[YOUR GOAL] Word for word, restate the lines from the start of the data below through the line containing "S.cycles.sample_clamp_indirect = 6".

[SOURCE DATA]
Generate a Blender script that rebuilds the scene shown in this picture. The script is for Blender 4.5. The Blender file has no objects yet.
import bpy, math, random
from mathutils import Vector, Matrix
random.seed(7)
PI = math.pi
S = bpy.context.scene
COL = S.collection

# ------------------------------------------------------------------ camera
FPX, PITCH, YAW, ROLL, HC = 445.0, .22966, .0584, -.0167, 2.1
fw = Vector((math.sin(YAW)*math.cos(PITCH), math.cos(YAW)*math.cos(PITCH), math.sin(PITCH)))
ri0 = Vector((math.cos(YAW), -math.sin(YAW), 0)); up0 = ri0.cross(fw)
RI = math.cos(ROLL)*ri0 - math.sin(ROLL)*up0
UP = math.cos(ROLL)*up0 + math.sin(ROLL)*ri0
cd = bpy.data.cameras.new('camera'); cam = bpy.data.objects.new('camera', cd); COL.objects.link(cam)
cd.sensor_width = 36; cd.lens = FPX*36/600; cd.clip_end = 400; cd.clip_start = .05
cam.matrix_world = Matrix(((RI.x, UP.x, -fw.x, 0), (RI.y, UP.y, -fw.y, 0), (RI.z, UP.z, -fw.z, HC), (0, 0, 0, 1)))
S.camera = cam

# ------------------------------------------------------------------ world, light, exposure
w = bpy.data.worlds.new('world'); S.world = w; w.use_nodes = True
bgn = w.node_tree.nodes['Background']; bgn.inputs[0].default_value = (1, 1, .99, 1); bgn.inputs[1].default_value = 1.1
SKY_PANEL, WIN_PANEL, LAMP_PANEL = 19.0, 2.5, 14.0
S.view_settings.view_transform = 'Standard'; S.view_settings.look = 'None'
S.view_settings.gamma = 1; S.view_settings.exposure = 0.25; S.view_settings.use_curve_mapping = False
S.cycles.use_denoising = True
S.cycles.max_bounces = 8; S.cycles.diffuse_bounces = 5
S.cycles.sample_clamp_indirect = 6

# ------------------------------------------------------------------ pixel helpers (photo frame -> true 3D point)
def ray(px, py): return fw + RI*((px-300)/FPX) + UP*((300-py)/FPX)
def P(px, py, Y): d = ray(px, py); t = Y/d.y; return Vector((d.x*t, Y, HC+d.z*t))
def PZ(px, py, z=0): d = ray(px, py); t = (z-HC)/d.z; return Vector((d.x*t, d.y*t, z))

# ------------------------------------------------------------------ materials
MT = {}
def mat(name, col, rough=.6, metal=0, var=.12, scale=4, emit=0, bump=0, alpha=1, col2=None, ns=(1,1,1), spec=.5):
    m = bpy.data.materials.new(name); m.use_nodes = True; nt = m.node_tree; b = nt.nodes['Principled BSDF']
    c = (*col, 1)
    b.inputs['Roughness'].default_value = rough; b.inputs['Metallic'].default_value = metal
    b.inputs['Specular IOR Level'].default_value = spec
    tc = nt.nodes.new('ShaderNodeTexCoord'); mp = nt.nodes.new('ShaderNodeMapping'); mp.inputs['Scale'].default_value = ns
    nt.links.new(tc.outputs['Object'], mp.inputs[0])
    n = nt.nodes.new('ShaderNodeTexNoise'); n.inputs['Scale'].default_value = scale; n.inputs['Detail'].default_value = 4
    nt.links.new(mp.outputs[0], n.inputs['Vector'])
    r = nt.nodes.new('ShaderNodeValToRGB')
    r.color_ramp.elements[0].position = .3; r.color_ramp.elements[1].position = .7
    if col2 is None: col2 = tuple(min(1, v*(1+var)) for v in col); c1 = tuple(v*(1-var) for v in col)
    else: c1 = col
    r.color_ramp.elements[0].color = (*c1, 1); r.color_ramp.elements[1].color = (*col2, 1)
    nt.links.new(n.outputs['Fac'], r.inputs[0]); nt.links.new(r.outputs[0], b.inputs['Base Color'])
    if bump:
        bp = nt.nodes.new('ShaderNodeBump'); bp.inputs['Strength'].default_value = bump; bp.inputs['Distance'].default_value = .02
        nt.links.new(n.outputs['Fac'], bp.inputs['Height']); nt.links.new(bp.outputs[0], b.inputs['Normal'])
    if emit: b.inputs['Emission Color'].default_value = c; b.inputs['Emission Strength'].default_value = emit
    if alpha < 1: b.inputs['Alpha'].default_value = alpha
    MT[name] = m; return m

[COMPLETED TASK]
Generate a Blender script that rebuilds the scene shown in this picture. The script is for Blender 4.5. The Blender file has no objects yet.
import bpy, math, random
from mathutils import Vector, Matrix
random.seed(7)
PI = math.pi
S = bpy.context.scene
COL = S.collection

# ------------------------------------------------------------------ camera
FPX, PITCH, YAW, ROLL, HC = 445.0, .22966, .0584, -.0167, 2.1
fw = Vector((math.sin(YAW)*math.cos(PITCH), math.cos(YAW)*math.cos(PITCH), math.sin(PITCH)))
ri0 = Vector((math.cos(YAW), -math.sin(YAW), 0)); up0 = ri0.cross(fw)
RI = math.cos(ROLL)*ri0 - math.sin(ROLL)*up0
UP = math.cos(ROLL)*up0 + math.sin(ROLL)*ri0
cd = bpy.data.cameras.new('camera'); cam = bpy.data.objects.new('camera', cd); COL.objects.link(cam)
cd.sensor_width = 36; cd.lens = FPX*36/600; cd.clip_end = 400; cd.clip_start = .05
cam.matrix_world = Matrix(((RI.x, UP.x, -fw.x, 0), (RI.y, UP.y, -fw.y, 0), (RI.z, UP.z, -fw.z, HC), (0, 0, 0, 1)))
S.camera = cam

# ------------------------------------------------------------------ world, light, exposure
w = bpy.data.worlds.new('world'); S.world = w; w.use_nodes = True
bgn = w.node_tree.nodes['Background']; bgn.inputs[0].default_value = (1, 1, .99, 1); bgn.inputs[1].default_value = 1.1
SKY_PANEL, WIN_PANEL, LAMP_PANEL = 19.0, 2.5, 14.0
S.view_settings.view_transform = 'Standard'; S.view_settings.look = 'None'
S.view_settings.gamma = 1; S.view_settings.exposure = 0.25; S.view_settings.use_curve_mapping = False
S.cycles.use_denoising = True
S.cycles.max_bounces = 8; S.cycles.diffuse_bounces = 5
S.cycles.sample_clamp_indirect = 6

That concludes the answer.